***** Recorded information *****

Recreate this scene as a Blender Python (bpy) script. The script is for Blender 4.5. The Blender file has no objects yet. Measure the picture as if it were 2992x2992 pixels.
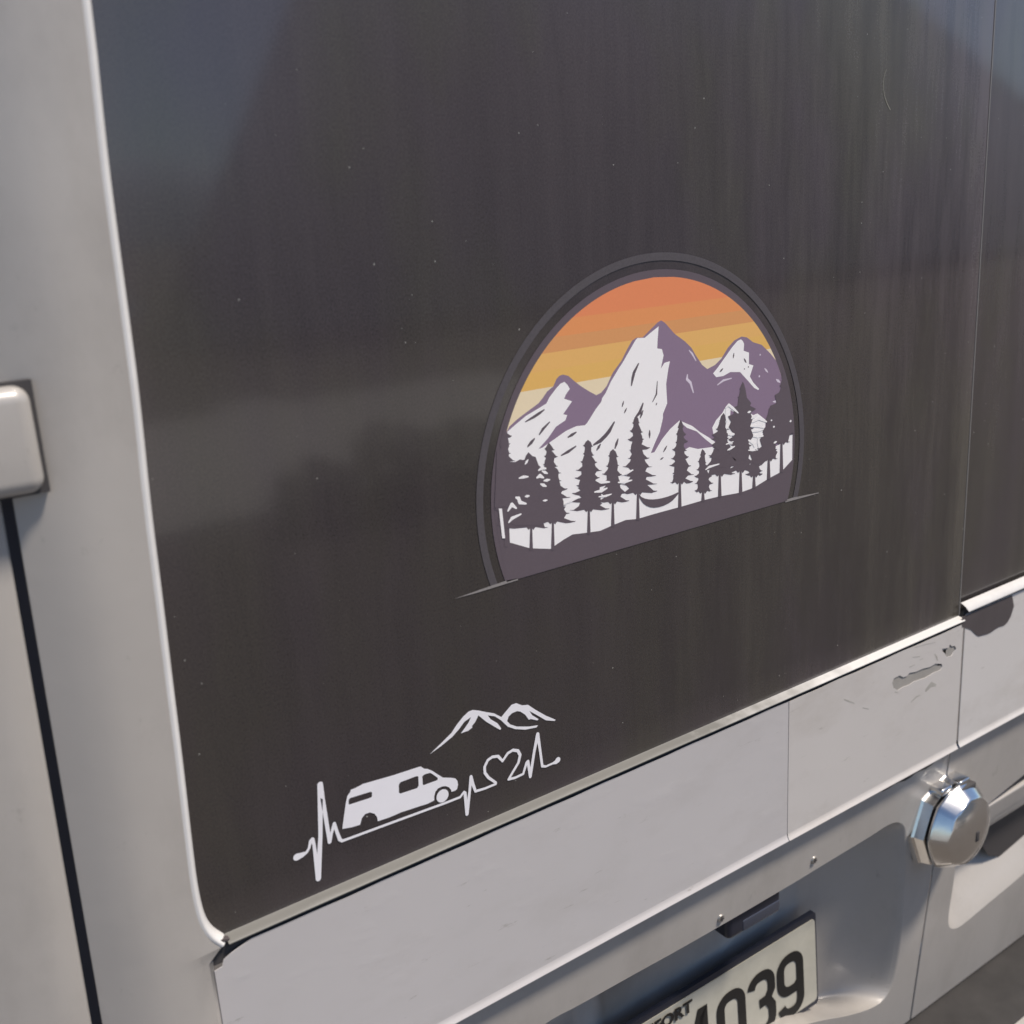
import bpy, bmesh, math, random
from mathutils import Vector, Matrix
from mathutils.geometry import tessellate_polygon
random.seed(7)
sc = bpy.context.scene
R = math.radians

# ------------------------------------------------------------------ camera
CAM = Vector((0.0, -0.6, 1.5))
RIGHT = Vector((0.81920483, -0.57034866, -0.06004877))
UP = Vector((0.2031176, 0.19062537, 0.96041929))
BACK = Vector((-0.53632703, -0.79897708, 0.27200908))
FPX = 3070.42            # focal length in pixels of the 2992 px photograph
cd = bpy.data.cameras.new("camera")
cam = bpy.data.objects.new("camera", cd)
sc.collection.objects.link(cam)
cam.matrix_world = Matrix(((RIGHT.x, UP.x, BACK.x, CAM.x), (RIGHT.y, UP.y, BACK.y, CAM.y),
                           (RIGHT.z, UP.z, BACK.z, CAM.z), (0, 0, 0, 1)))
cd.sensor_width = 36
cd.lens = FPX / 2992 * 36
cd.clip_start = 0.01
cd.clip_end = 500
cd.dof.use_dof = True
cd.dof.focus_distance = 0.86
cd.dof.aperture_fstop = 7.0
sc.camera = cam

# ------------------------------------------------------------------ light
SUN_EL, SUN_AZ = 60.0, 40.0      # elevation; degrees to the right of straight out from the rear doors
w = bpy.data.worlds.new("World")
sc.world = w
w.use_nodes = True
nt = w.node_tree
for n in list(nt.nodes):
    nt.nodes.remove(n)
sky = nt.nodes.new('ShaderNodeTexSky')
sky.sky_type = 'NISHITA'
sky.sun_disc = False
sky.sun_elevation = R(SUN_EL)
sky.air_density = 0.7
sky.dust_density = 0.1
sky.ozone_density = 1.8
bg = nt.nodes.new('ShaderNodeBackground')
bg.inputs[1].default_value = 0.08
wo = nt.nodes.new('ShaderNodeOutputWorld')
nt.links.new(sky.outputs[0], bg.inputs[0])
nt.links.new(bg.outputs[0], wo.inputs[0])
# direction towards the sun: out of the doors is -y, to the right is +x
az = R(SUN_AZ)
sd = Vector((math.sin(az) * math.cos(R(SUN_EL)), -math.cos(az) * math.cos(R(SUN_EL)), math.sin(R(SUN_EL))))
sky.sun_rotation = math.atan2(sd.x, sd.y)
sl = bpy.data.lights.new("sun", 'SUN')
sl.energy = 3.2
sl.angle = R(9)
sl.color = (1.0, 0.91, 0.81)
so = bpy.data.objects.new("sun", sl)
sc.collection.objects.link(so)
so.rotation_euler = sd.to_track_quat('Z', 'Y').to_euler()
sc.view_settings.view_transform = 'Standard'
sc.view_settings.look = 'None'
sc.view_settings.exposure = 0.6
sc.view_settings.gamma = 1.0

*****

Strip out the pictures and quote the remaining data word for word.

Recreate this scene as a Blender Python (bpy) script. The script is for Blender 4.5. The Blender file has no objects yet. Measure the picture as if it were 2992x2992 pixels.
import bpy, bmesh, math, random
from mathutils import Vector, Matrix
from mathutils.geometry import tessellate_polygon
random.seed(7)
sc = bpy.context.scene
R = math.radians

# ------------------------------------------------------------------ camera
CAM = Vector((0.0, -0.6, 1.5))
RIGHT = Vector((0.81920483, -0.57034866, -0.06004877))
UP = Vector((0.2031176, 0.19062537, 0.96041929))
BACK = Vector((-0.53632703, -0.79897708, 0.27200908))
FPX = 3070.42            # focal length in pixels of the 2992 px photograph
cd = bpy.data.cameras.new("camera")
cam = bpy.data.objects.new("camera", cd)
sc.collection.objects.link(cam)
cam.matrix_world = Matrix(((RIGHT.x, UP.x, BACK.x, CAM.x), (RIGHT.y, UP.y, BACK.y, CAM.y),
                           (RIGHT.z, UP.z, BACK.z, CAM.z), (0, 0, 0, 1)))
cd.sensor_width = 36
cd.lens = FPX / 2992 * 36
cd.clip_start = 0.01
cd.clip_end = 500
cd.dof.use_dof = True
cd.dof.focus_distance = 0.86
cd.dof.aperture_fstop = 7.0
sc.camera = cam

# ------------------------------------------------------------------ light
SUN_EL, SUN_AZ = 60.0, 40.0      # elevation; degrees to the right of straight out from the rear doors
w = bpy.data.worlds.new("World")
sc.world = w
w.use_nodes = True
nt = w.node_tree
for n in list(nt.nodes):
    nt.nodes.remove(n)
sky = nt.nodes.new('ShaderNodeTexSky')
sky.sky_type = 'NISHITA'
sky.sun_disc = False
sky.sun_elevation = R(SUN_EL)
sky.air_density = 0.7
sky.dust_density = 0.1
sky.ozone_density = 1.8
bg = nt.nodes.new('ShaderNodeBackground')
bg.inputs[1].default_value = 0.08
wo = nt.nodes.new('ShaderNodeOutputWorld')
nt.links.new(sky.outputs[0], bg.inputs[0])
nt.links.new(bg.outputs[0], wo.inputs[0])
# direction towards the sun: out of the doors is -y, to the right is +x
az = R(SUN_AZ)
sd = Vector((math.sin(az) * math.cos(R(SUN_EL)), -math.cos(az) * math.cos(R(SUN_EL)), math.sin(R(SUN_EL))))
sky.sun_rotation = math.atan2(sd.x, sd.y)
sl = bpy.data.lights.new("sun", 'SUN')
sl.energy = 3.2
sl.angle = R(9)
sl.color = (1.0, 0.91, 0.81)
so = bpy.data.objects.new("sun", sl)
sc.collection.objects.link(so)
so.rotation_euler = sd.to_track_quat('Z', 'Y').to_euler()
sc.view_settings.view_transform = 'Standard'
sc.view_settings.look = 'None'
sc.view_settings.exposure = 0.6
sc.view_settings.gamma = 1.0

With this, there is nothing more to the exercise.